Determination of capacity where the plaintiff is unwilling

Till v Nominal Defendant [2010] QSC 121


The application regarding Mr Till’s capacity was brought by his lawyer in circumstances where Mr Till refused to be examined by a psychiatrist to determine capacity.

The principal question was whether there was jurisdiction to intervene and if so on what basis. The incident giving rise to the claim was on 10 May 1996, and his Honour McMeekin J was conscious of any further delay.

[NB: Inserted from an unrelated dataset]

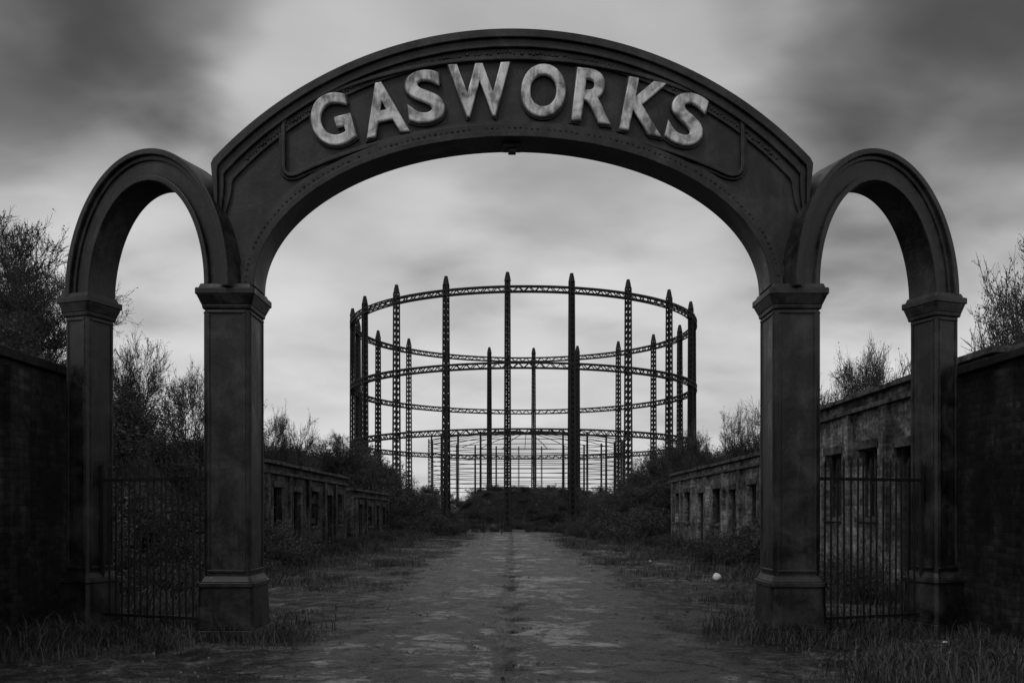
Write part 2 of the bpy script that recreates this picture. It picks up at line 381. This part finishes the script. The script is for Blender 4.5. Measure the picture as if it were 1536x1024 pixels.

The capacity of Mr Till flowed from a number of statements he made:

[12] First, Mr Till has made statements in the course of giving evidence that are suggestive of a disturbed mind. He at all times rejected that he was in fact Peter Till and would not answer any question prefaced by a reference to his name. His views are reflected in this introduction to a document tendered at his insistence in which he states: “i the living man the sovereign being the living agent/scribe who represent the energy part of the artificial person/persona the birth certificate/corporation Peter : Till living in body….”.2

[13] In another document Mr Till records his definition of “Person/Natural Person/Individual” as being “1. Under the law of man, this means an artificial entity which is subject to the government and not a real soul, or body claimed by a soul” or “2. A real live soul and body”.3 He then goes on: “Only I can choose which definition applies at any time I feel. This word I generally use as definition number 2, but when dealing with souls who do not understand the difference, I will use definition number 1 and possible (sic) switch back to definition 2 at will”.

[14] In another document Mr Till signs as “agent for the artificial person”.4

[15] It is this dichotomy between the two possible entities that are potentially Mr Till and between which he might switch at will that caused Mr Mullins to become concerned. It became increasingly unclear to him whether Mr Till accepted that he was responsible for evidence that he might give or responsible for accurate disclosure of facts or documents.

2 See p10 of Ex SPB1 To the affidavit of Mr Byrne of 25 March 2010.

3 See p34 of Ex SPB1 To the affidavit of Mr Byrne of 25 March 2010.

4 See p11 of Ex SPB1 To the affidavit of Mr Byrne of 25 March 2010.

And further there were unrelated incidents:

[18] Fourth, Mr Till has a history of litigation, the details of which seriously raise the issue of his mental capacity. On 8 January 2007, Mr Till was apprehended on his entry into the Magistrates’ Court at Brisbane with two cannabis plants in his possession. They were seized by the security staff when placed on the conveyor for screening. As a result he was charged and found guilty of possessing a dangerous drug. He appealed to the District Court and McGill DCJ, in what was described on appeal as a scholarly judgment,5 declined to uphold an apparent attempt to claim sovereign immunity – “apparent” as his Honour gleaned the ground from material filed that he described as “unintelligible”. As a result of the documentary material placed before the Court of Appeal, Daubney J observed that either Mr Till was “significantly disconnected from reality” or “treating the judicial system as a joke”: Till v QPS [2008] QCA 304.

5 [2008] QDC 74.

His Honour relied on psychiatric evidence that if Mr Till did indeed believe this, there was cause to be concerned as to his capacity. This was heightened by Mr Till’s refusal not to be examined, which would advance his claim against the Nominal Defendant in his 1996 claim.

His Honour reviewed the inherent jurisdiction of parens patriae at paragraph 19 and concluded:

[24] Whilst the parens patriae jurisdiction of this court is preserved,6 the responsibility for appointing guardians and the function of holding enquiries passed to the Guardianship Tribunal constituted under the Act and now to QCAT: Guardianship and Administration Act 2000, s 12; Queensland Civil and Administrative Tribunal Act 2009, s 10.

[26] QCAT has “exclusive jurisdiction for the appointment of guardians… for adults with impaired capacity for matters”: s 82 of the Act; and has as one of its functions the function of “making declarations about the capacity of an adult… for a matter”: s 81(1)(a) of the Act. The relevant matter is within paragraph 18(d) of Schedule 2 to the Act – “bringing or defending a proceeding… whether before or after the start of a proceeding”. In short QCAT has the responsibility to investigate matters relating to capacity and the exclusive jurisdiction to appoint a guardian if needed.

 6 Guardianship and Administration Act 2000 (Qld), s 240.

Accordingly, his Honour referred the issue of capacity to QCAT and stayed the present proceedings. In respect of general discussion of parens patriae jurisdiction, I refer you to my earlier posting regarding Dickson v Australian Associated Motor Insurers Limited [2010] QSC 69.